Shawn Gude is a writer, graduate student, activist, and assistant editor at Jacobin. His intellectual influences include Chantal Mouffe, Michael Harrington, and Ella Baker. Contact him at shawn.gude@gmail.com or on Twitter @shawngude.

7 Comments

  1. Good stuff. Konczal is typically very good. I don’t have anything substantive to throw in, but wish Konczal’s idea were more influential in Dem policy.

  2. As an ardent supporter of vouchers, it seems kind of odd to say this, but I don’t entirely disagree. I’d rather more funding go to state schools directly rather than backdoor ways to state and (particularly!) private schools.

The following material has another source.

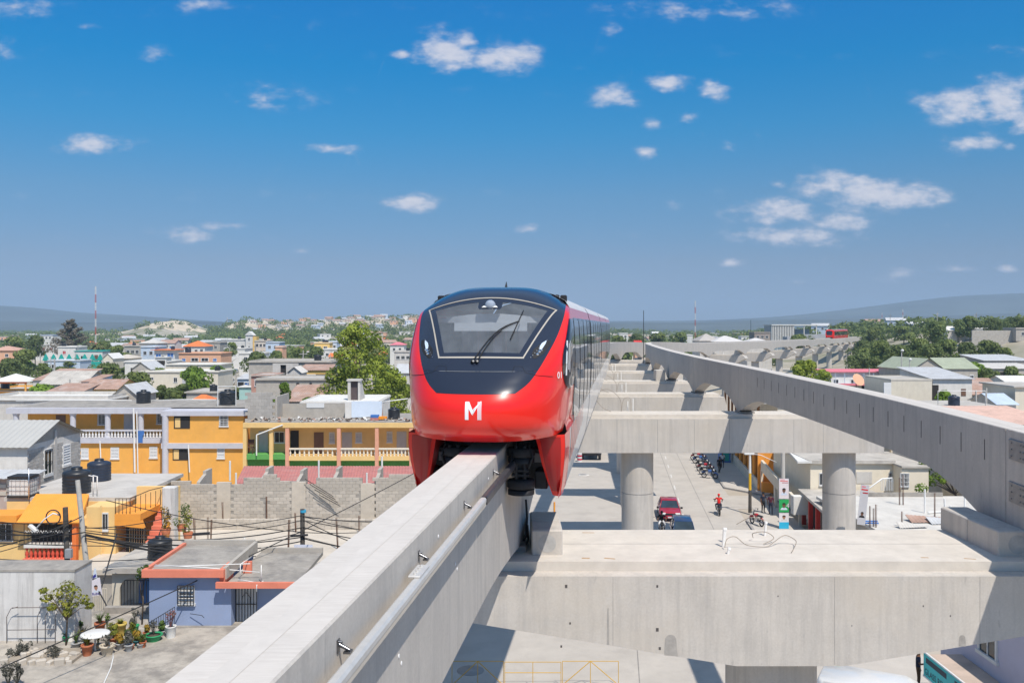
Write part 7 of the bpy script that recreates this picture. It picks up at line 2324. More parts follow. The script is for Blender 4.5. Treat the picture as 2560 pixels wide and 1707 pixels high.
b = MB(); b.box(bx(548), bx(745), -0.45, -0.3, 1.72, 1.95); b.build('lower_fascia', SALMON, BH)
b = MB(); b.box(bx(567)+0.05, bx(745), -0.3, 4.6, 1.70, 1.86); b.build('lower_roof', SLABD, BH)
b = MB(); b.box(bx(364), bx(560), 4.21, 4.35, 2.1, 2.5); b.box(bx(567)+.06, bx(745), 4.61, 4.75, 1.7, 2.05); b.build('rear_kerb', BLOCK, BH)
b = MB(); b.box(bx(620, 37.5), bx(641, 37.5), 1.2, 1.32, 1.87, 2.35); b.build('salmon_kerb', SALMON, BH)
wx = (bx(447)+bx(487))/2
opening(BH, 'l', wx, -0.005, 0.95, 0.64, 0.78); grille(BH, wx, -0.12, 0.95, 0.64, 0.78, 5, 5)
dx0, dx1 = bx(592, 36.2), bx(643, 36.2)
b = MB(); b.box(dx0, dx1, 0.55, 0.6, 0, 1.62); dd = b.build('door', FRAME, BH)
grille(BH, (dx0+dx1)/2, 0.5, 0, dx1-dx0, 1.62, 7, 2, IRON, 'door_grille')
b = MB()
b.tube([((dx0+dx1)/2-0.18, 0.47, 0.6), ((dx0+dx1)/2-0.16, 0.47, 1.1), ((dx0+dx1)/2, 0.47, 1.3), ((dx0+dx1)/2+0.16, 0.47, 1.1), ((dx0+dx1)/2+0.18, 0.47, 0.6)], 0.013, 5); b.build('grille_scroll', IRON, BH)
b = MB(); b.box(-0.2, bx(578)+0.3, -0.18, -0.002, -0.1, 0.12); b.build('plinth', SLABD, BH)
b = MB()
for k in range(12):
 t = k/11; b.cyl((bx(447)-1.0*(1-t)+0.9*0-0.05, -0.3, 0.0+0.05), (bx(447)-1.0*(1-t)-0.05, -0.3, 0.35+0.6*t), 0.01, n=5)
b.tube([(bx(447)-1.05, -0.3, 0.34), (bx(447)-0.05, -0.3, 0.95)], 0.014, 5); b.build('sloping_railing', IRON, BH)
for pts, lab in (([(bx(380), 0.2, 2.42), (bx(440), 0.1, 2.45), (bx(620), 0.3, 2.5)], 0), ([(bx(385), 0.1, 2.5), (bx(500), 0.0, 2.44), (bx(640), 0.5, 2.1)], 0), ([(bx(597), 0.2, 1.9), (bx(597), 0.2, 2.5), (bx(600), 1.5, 2.45)], 0), ([(bx(595), 0.0, 1.95), (bx(640), -0.2, 1.9), (bx(700), -0.2, 1.9)], 0), ([(bx(655), -0.1, 1.9), (bx(655), -0.1, 2.55)], 0), ([(bx(650), -0.46, 1.6), (bx(650), -0.46, 1.86), (bx(662), -0.2, 1.95)], 0)):
 b = MB(); b.tube(pts, 0.02, 6); b.build('roof_pipe', PVC, BH)
b = MB(); b.tube([(bx(478), -0.1, 0.62), (bx(510), -0.25, 0.6), (bx(516), -0.25, 0.5)], 0.012, 5); b.build('wall_bracket', IRON, BH)

# -- terrace roof with pots
TE = thing('terrace', 'stained flat concrete roof terrace at the lower left', 'terrace', (-22, 26, 0))
b = MB(); b.box(0, 16.0, 0, 11.4, -0.2, 3.6); b.build('wall', PALE, TE)
b = MB(); b.box(-0.1, 16.1, -0.1, 11.5, 3.6, 3.8); b.build('roof_slab', TERR, TE)
b = MB(); b.box(PX(228, 36)+22, PX(373, 36)+22, 11.1, 11.4, 3.8, 4.05); b.build('kerb', SLABD, TE)
# == pots, plants, cables of the terrace and street
TERRA = mat('terracotta', (0.46, 0.15, 0.07), 0.85, 0.2, 4, dirt=0.4, dirtcol=(0.30, 0.17, 0.12))
CREAMP = mat('cream_pot', (0.58, 0.50, 0.38), 0.85, 0.15, 4, dirt=0.5, dirtcol=(0.38, 0.30, 0.22))
GREYP = mat('grey_pot', (0.40, 0.40, 0.39), 0.85, 0.15, 4, dirt=0.4)
GRNP = mat('green_plastic', (0.03, 0.30, 0.12), 0.45, 0.08, 3)
WHTP = mat('white_plastic', (0.72, 0.71, 0.68), 0.5, 0.05, 3, dirt=0.2)
SOIL = mat('soil', (0.10, 0.075, 0.055), 0.95, 0.3, 6)
L_YG = mat_leaf('leaf_yellow_green', (0.10, 0.13, 0.02), (0.32, 0.30, 0.04), 3.0)
L_GR = mat_leaf('leaf_green', (0.06, 0.11, 0.025), (0.16, 0.22, 0.05), 3.0)
L_GY = mat_leaf('leaf_grey', (0.09, 0.09, 0.075), (0.19, 0.18, 0.14), 3.0)
L_OR = mat_leaf('leaf_croton', (0.12, 0.14, 0.02), (0.50, 0.25, 0.03), 4.0)
ZT = 3.8
def terr(px, py):
 Y = F*(CAM_Z-ZT)/(py-812.0)
 return (PX(px, Y), Y, ZT)
def blades(b, rng, n, h, spread, w, droop=0.3, z0=0.0):
 for _ in range(n):
  a = rng.uniform(0, 2*pi); l = h*rng.uniform(0.6, 1.1); s = spread*rng.uniform(0.4, 1.1)
  P, Q = [], []
  for i in range(4):
   t = i/3
   x = s*t**1.4; z = z0 + l*t - droop*l*t*t
   ww = w*(1-t)**0.6*(0.6+0.4*sin(pi*min(1, t+0.3))) + 0.002
   P.append((cos(a)*x - sin(a)*ww, sin(a)*x + cos(a)*ww, z)); Q.append((cos(a)*x + sin(a)*ww, sin(a)*x - cos(a)*ww, z))
  b.grid([P, Q], 0, False)
def bush(b, rng, n, r, size, z0):
 leaf_blob(b, rng, (0, 0, z0+r*0.8), r, n, size, 0.9)
def pot(label, px, py, r, h, m, plant, pm, rng, style='pot', ph=0.5):
 loc = terr(px, py)
 t = thing('potted_plant', label, 'plant', loc)
 b = MB()
 if style == 'bucket':
  b.lathe([(r*0.85, 0), (r, h*0.9), (r*1.05, h*0.92), (r*1.05, h), (r*0.92, h), (r*0.9, h*0.85)], (0, 0, 0), 16)
 elif style == 'tub':
  b.lathe([(r*0.75, 0), (r*0.95, h*0.8), (r*1.12, h*0.85), (r*1.12, h), (r*0.95, h), (r*0.9, h*0.8)], (0, 0, 0), 18)
 else:
  b.lathe([(r*0.66, 0), (r*0.9, h*0.8), (r*1.05, h*0.82), (r*1.05, h), (r*0.88, h), (r*0.85, h*0.88)], (0, 0, 0), 16)
 b.build('pot', m, t)
 b = MB(); b.lathe([(r*0.5, h*0.84), (r*0.86, h*0.86), (0.01, h*0.9)], (0, 0, 0), 12); b.build('soil', SOIL, t)
 if plant:
  b = MB()
  if plant == 'blades':
   blades(b, rng, 46, ph, r*1.4, 0.022, 0.35, h*0.85)
  elif plant == 'bush':
   for k in range(5):
    leaf_blob(b, rng, (rng.uniform(-.5, .5)*r, rng.uniform(-.5, .5)*r, h+ph*rng.uniform(.2, .8)), r*0.7, 60, 0.09, 0.9)
  elif plant == 'twigs':
   for k in range(16):
    a = rng.uniform(0, 6.28); s = rng.uniform(.1, .5)*r*1.6; l = ph*rng.uniform(.5, 1)
    b.cyl((0, 0, h*0.85), (cos(a)*s, sin(a)*s, h+l), 0.007, 0.004, 4)
    leaf_blob(b, rng, (cos(a)*s, sin(a)*s, h+l), 0.05, 10, 0.06, 1)
  b.build('foliage', pm, t)
 return t
rng = random.Random(44)
pot('terracotta pot with strappy bright green leaves at the front of the terrace', 218, 1637, 0.21, 0.40, TERRA, 'blades', L_YG, rng, 'pot', 0.55)
pot('large cream pot with bare soil and sparse twigs', 268, 1635, 0.26, 0.36, CREAMP, 'twigs', L_GY, rng, 'pot', 0.35)
pot('green plastic tub with dry twigs near the blue house', 384, 1600, 0.30, 0.24, GRNP, 'twigs', L_GY, rng, 'tub', 0.5)
pot('white bucket with pink flowering twigs by the blue wall', 427, 1592, 0.20, 0.44, WHTP, 'twigs', mat_leaf('leaf_pink_flower', (0.12, 0.14, 0.05), (0.50, 0.16, 0.22), 8.0), rng, 'bucket', 0.55)
pot('small terracotta pot beside the green tub', 357, 1617, 0.13, 0.22, TERRA, 'twigs', L_GR, rng, 'pot', 0.25)
pot('grey pot with a brown twiggy shrub', 322, 1627, 0.15, 0.26, GREYP, 'bush', L_GY, rng, 'pot', 0.55)
pot('grey pot with yellow croton leaves in the middle of the pots', 300, 1622, 0.16, 0.24, GREYP, 'bush', L_OR, rng, 'pot', 0.35)
pot('teal pot with orange and green croton', 343, 1612, 0.15, 0.2, mat('teal_plastic', (0.03, 0.18, 0.2), 0.5, 0.1, 3), 'bush', L_OR, rng, 'pot', 0.4)
pot('grey pot with silver green leaves at the right of the pots', 405, 1588, 0.14, 0.2, GREYP, 'bush', L_GR, rng, 'pot', 0.4)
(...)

    That being said, it probably wouldn’t take long drilling down on this issue to find strong disagreement. (At some point, we need to take a harder look at who we are sending to college and who we are not, if cost isn’t going to be the filter.) (And cost should not be the filter.)

    • That said, if fewer people are going to go to college as a result of taking that harder look, an economy that increasingly asks for a degree to do much more than flip burgers is gonna pose a problem…

      • I think you’re confusing cause and effect here. It’s not that college education is actually necessary for most jobs that officially require it; it’s that due to the normalization of college, lack of a diploma is correlated with undesirable characteristics. Back in the days when college was more exclusive, the correlation was much weaker, and so employers would consider high school graduates for jobs which today they would only offer to college graduates. If college became more exclusive again, there wouldn’t be enough college graduates to fill those jobs.

        I think that selection bias is a hugely underappreciated reason for the divergence of wages between high school and college graduates, and especially for the decline in average wages of workers without high school diplomas.

  3. “Democratic choices as citizens
    encourage accountability, voice,
    transparency, rules and claims
    through reasoning that goes
    beyond the self.”

    Ha Ha Ha Ha Ha.

    Oh wait, you’re serious? Let me laugh even harder.

    HA HA HA HA HA HA HA HA

  4. How would one ensure increased appropriations are used for tuition relief? I’m sure you don’t have much in common with Cato’s Neal McCluskey, but I think he has a good point when he talks about the arms race in higher education. Many public institutions are focused on building the biggest and best recreational facilities or dorms with frivolous amenities. Would you threaten to cut off aid to schools who don’t meet tuition benchmarks?

    • I don’t disagree that an “arms race” is partially responsible for rising tuition, but it’s not the principal reason. That said, I wouldn’t be opposed to setting tuition benchmarks.